少し前に易(えき)について書いた。易に関しては、河合隼雄先生が印象的なできごとを「宗教と科学の接点」(岩波書店)の中で紹介している。スイスのユング研究所でユング派の分析者としての資格を取るために訓練をしていた時のエピソードだ。
ユング研究所では研修が進むと、実際にクライエント(相談者)をとって分析をし、指導を受けるようになる。河合先生はご自分がアジア出身者(今から60年以上前でおそらくヨーロッパ圏在住のアジア人も珍しかったに違いない)で語学力も十分ではないのにクライエントが来るかと心配されたそうだが、やってみるとすぐにクライエントは集まったという。しかしある時、思わぬ条件が重なって、クライエントが立て続けに離れていった。資格を取るには規定の時間、分析経験を積まないといけない。これでは資格が取れないと落ち込み、易をたててみた。その結果を分析家のひとりであるフレイ先生に話しをしたところ、フレイ先生も自分も易をたててみると言い出したという。
易は同じことを2度占うことを禁じている。河合先生は強く反対したが、フレイ先生は、自分が関わることで状況が変わるのだから同じことを占うことにはならないと主張し、2人の間でかなりの議論となったそうだ。結局はフレイ先生も易を試みるが、そこで出た卦はなんと河合先生とまったく同じものだったのである。
その後、河合先生は易の結果も踏まえてまずは自分の分析に集中することが大事だと考え、クライエントに事情を話して、クライエントの分析を一時中断したのだという。十分よしと思えたところでクライエントの分析を再開したが、クライエントは最初に離れていった人も含めて戻ってきてくれたのだそうだ。
同じ卦が出たというドラマチックな展開(卦は全部で64通りあり、同じものが続けて出る確率は単純に考えても64×64分の1である)で、とても印象的だったのだが、その割には、このエピソードに関して肝心なところでいくつか思い違いをしていたことが最近分かった。
まず、私はこの話を河合先生とフレイ先生の間のことではなく、もうひとり河合先生の分析家、マイヤー先生の間の出来事で、しかも、易をたてたのは河合先生がユング研究所での資格試験の時のことだと思っていたのだ。

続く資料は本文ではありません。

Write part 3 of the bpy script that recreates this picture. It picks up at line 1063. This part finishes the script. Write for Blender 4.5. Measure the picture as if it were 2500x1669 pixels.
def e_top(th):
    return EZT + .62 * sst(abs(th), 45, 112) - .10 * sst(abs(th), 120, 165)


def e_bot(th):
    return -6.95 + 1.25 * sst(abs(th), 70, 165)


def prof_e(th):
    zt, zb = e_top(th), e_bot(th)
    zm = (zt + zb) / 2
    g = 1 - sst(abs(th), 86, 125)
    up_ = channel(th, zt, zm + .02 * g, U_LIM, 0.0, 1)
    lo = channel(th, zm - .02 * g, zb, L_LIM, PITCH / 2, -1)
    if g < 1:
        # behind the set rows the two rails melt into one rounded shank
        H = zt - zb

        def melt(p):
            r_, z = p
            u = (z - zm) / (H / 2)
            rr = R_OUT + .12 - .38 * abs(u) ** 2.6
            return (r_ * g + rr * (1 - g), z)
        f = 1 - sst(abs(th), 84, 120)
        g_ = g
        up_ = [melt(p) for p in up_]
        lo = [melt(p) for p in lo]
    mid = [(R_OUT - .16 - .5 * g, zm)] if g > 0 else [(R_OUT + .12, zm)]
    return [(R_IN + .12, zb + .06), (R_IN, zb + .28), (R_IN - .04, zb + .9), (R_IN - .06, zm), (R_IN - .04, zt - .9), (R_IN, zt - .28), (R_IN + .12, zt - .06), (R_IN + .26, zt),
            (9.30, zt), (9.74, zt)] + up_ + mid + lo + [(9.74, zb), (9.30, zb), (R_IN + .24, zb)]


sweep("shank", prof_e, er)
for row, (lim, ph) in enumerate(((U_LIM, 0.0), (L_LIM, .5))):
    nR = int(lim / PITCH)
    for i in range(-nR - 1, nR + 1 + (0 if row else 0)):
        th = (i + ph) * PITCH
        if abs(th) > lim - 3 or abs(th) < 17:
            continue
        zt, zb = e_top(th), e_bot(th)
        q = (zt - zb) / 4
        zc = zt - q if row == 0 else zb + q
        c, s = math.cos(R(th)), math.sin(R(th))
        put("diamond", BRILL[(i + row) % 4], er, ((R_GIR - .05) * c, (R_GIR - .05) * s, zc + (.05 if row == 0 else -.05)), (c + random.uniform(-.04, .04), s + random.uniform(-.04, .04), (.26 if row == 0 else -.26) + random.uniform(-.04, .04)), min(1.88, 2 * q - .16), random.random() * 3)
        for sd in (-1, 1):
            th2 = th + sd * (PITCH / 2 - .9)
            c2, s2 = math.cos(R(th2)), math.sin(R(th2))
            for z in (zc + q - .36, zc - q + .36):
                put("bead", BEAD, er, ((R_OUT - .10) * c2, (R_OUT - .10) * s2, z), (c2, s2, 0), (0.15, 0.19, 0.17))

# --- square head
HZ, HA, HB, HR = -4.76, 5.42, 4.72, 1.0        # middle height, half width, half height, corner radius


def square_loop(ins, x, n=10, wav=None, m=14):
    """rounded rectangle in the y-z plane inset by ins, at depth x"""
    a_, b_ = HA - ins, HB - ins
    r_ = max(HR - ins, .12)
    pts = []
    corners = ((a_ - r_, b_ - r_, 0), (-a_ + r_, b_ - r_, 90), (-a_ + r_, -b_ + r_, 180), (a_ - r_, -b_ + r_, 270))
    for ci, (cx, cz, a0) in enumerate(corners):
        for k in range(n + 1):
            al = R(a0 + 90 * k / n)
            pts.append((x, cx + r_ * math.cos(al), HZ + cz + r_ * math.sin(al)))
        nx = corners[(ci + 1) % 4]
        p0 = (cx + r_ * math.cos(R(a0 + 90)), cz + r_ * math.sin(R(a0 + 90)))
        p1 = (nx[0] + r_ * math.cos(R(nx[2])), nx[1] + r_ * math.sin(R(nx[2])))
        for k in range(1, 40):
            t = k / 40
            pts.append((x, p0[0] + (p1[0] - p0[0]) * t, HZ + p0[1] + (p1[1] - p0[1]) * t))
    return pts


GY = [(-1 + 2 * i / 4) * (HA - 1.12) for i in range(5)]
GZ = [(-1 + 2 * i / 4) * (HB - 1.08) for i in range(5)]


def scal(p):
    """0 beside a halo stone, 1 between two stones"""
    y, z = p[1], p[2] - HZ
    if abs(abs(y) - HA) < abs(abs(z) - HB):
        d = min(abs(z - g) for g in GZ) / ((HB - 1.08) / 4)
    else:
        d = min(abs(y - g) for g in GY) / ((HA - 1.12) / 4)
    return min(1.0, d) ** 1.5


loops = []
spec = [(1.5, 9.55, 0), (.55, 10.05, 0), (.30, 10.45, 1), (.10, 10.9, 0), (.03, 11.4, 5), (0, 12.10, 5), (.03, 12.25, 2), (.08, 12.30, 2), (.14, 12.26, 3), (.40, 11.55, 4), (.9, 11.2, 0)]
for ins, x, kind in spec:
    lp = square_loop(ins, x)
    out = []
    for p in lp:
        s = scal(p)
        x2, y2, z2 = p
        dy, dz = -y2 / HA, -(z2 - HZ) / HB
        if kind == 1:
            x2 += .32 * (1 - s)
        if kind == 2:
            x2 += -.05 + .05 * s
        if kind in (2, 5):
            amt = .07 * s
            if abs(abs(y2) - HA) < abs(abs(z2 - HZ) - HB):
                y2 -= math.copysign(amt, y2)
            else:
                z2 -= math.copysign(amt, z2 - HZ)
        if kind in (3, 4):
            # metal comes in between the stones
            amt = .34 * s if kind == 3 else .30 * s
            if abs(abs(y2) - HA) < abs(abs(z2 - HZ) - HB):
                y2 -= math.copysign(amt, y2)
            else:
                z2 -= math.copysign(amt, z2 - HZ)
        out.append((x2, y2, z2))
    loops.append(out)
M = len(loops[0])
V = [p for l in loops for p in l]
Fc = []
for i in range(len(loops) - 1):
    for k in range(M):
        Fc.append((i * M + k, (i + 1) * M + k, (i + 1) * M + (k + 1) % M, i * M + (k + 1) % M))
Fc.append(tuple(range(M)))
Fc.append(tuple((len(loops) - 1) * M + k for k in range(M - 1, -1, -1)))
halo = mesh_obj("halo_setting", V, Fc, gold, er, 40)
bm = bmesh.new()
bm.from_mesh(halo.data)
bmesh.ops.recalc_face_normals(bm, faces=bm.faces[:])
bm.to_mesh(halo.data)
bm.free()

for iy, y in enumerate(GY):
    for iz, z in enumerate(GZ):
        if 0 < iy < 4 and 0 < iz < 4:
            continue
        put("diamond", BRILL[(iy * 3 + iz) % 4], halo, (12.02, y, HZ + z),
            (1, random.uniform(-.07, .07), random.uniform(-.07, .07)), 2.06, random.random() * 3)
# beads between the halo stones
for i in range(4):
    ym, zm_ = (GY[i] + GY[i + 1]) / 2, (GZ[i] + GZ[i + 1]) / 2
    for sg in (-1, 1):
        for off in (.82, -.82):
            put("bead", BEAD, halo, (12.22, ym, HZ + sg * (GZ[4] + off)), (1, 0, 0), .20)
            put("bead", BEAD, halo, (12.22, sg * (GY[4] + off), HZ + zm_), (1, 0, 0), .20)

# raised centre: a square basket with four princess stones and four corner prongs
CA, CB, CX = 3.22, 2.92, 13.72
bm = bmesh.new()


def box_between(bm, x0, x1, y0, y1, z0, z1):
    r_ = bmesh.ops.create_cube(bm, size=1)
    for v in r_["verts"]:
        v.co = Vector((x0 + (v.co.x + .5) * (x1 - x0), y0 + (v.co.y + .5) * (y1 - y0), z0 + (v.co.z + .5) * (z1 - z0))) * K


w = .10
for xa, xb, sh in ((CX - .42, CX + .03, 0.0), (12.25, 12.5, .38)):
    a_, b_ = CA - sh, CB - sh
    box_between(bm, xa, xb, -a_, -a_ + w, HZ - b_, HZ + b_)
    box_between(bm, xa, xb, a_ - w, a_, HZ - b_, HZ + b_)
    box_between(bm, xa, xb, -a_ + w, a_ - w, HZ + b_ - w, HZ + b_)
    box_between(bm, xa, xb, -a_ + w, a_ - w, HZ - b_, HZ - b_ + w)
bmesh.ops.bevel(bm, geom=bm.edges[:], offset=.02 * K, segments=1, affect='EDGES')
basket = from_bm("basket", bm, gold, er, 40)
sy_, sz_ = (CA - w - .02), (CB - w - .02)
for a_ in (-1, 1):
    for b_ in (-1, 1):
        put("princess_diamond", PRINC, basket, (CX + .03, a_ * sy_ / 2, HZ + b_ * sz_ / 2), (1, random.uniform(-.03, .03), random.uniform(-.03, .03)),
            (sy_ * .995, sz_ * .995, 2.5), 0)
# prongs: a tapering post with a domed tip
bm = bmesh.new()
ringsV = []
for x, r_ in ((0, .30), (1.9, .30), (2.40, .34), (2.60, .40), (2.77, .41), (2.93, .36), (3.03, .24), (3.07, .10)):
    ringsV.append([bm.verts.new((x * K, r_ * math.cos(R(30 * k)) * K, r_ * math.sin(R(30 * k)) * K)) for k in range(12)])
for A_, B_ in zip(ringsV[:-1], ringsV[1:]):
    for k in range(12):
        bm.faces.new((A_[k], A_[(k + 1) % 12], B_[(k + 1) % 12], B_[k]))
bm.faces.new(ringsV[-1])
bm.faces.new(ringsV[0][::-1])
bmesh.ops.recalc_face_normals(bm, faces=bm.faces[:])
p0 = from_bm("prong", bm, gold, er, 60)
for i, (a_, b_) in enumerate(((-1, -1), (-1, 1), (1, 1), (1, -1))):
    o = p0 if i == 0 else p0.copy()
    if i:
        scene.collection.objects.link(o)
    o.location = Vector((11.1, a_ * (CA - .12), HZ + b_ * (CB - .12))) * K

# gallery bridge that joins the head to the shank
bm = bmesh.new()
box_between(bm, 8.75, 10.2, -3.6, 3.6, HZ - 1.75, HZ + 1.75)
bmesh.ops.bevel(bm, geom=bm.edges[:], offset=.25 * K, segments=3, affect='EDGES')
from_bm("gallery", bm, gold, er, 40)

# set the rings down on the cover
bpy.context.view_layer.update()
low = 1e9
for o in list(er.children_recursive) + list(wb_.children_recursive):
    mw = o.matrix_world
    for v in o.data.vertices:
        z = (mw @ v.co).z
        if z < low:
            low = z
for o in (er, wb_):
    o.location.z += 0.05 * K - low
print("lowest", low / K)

河合先生がユング研究所での研修の最後、ユング派分析家の資格を得るための試験の面接をきっかけに体験したできごとは、かなり有名なエピソードだと思う。面接の時の質問に対する河合先生の返答をきっかけに、面接官のひとりの分析家と対立が生じ、資格を得られるかどうか分からないという状況にまで陥ったのだそうだ。試験を合格とするのか資格を授けるかどうかで研究所内の大激論ともなり、途中、遠い日本からわざわざここまで来ていることを考慮してお情けで資格を授けようという話も出たが、河合先生はそんなことなら資格はいらないと啖呵を切ってしまう。しかし後から相当な犠牲を払ってスイスにまで来たのにと落ち込んで…という経過があり、更にすったもんだの末に資格を得るという、ドラマチックな展開となる。詳細は「河合隼雄自伝 未来への記憶」(新潮文庫)に詳しいので、是非読んでください。ユング研究所での体験がいろいろと語られていて、前述の易の話も出てきます。
私はてっきりこの試験のところで易をたてられたと思っていたのだが、全くの思い違いだった。自分がどうして思い違いをしたのか改めて考えてみると、両方とも河合先生にとっては一種、危機的な状況であったこと、しかもユング研究所でのドラマチックなエピソードであること、が共通していたからだろう。フレイ先生をマイヤー先生に置き換えたのは、河合先生がマイヤー先生について書かれたものや、河合先生が監訳を務められたマイヤー先生の本も読んでいたこともあって、河合先生、ユング研究所と言えばマイヤー先生、という思い込みがかなり強かったからかもしれない。2人の先生の関係性に強い印象を受けていて、一種の憧れや尊敬の念を抱いていたからであろう。
それにしてもクライエントが離れていった時に、河合先生がクライエントの分析を一時中断されたのもすごい決断だと思う。無意識の流れを真に尊重する態度がないとできないことではないだろうか。こういう真剣で真摯な態度があったからこそ、資格試験の時のような面接官との間で激論を生じ (河合先生はケンカに近かったと話されている)、更には研究所全体を巻き込むような激論をひきおこすことになったのだと思う。河合先生のパワーを感じるエピソードだ。
こういうことを知ると、やはり河合先生はすごい人だったのだなぁと思う。尊敬の念は強いが、当然、私は河合先生にはなれない。河合先生になる必要もないと思っている。私は私になるしかなく、私は私でやるしかない。ただ、自分なりに真剣に、真摯に、無意識の流れを尊重していきたいと思う。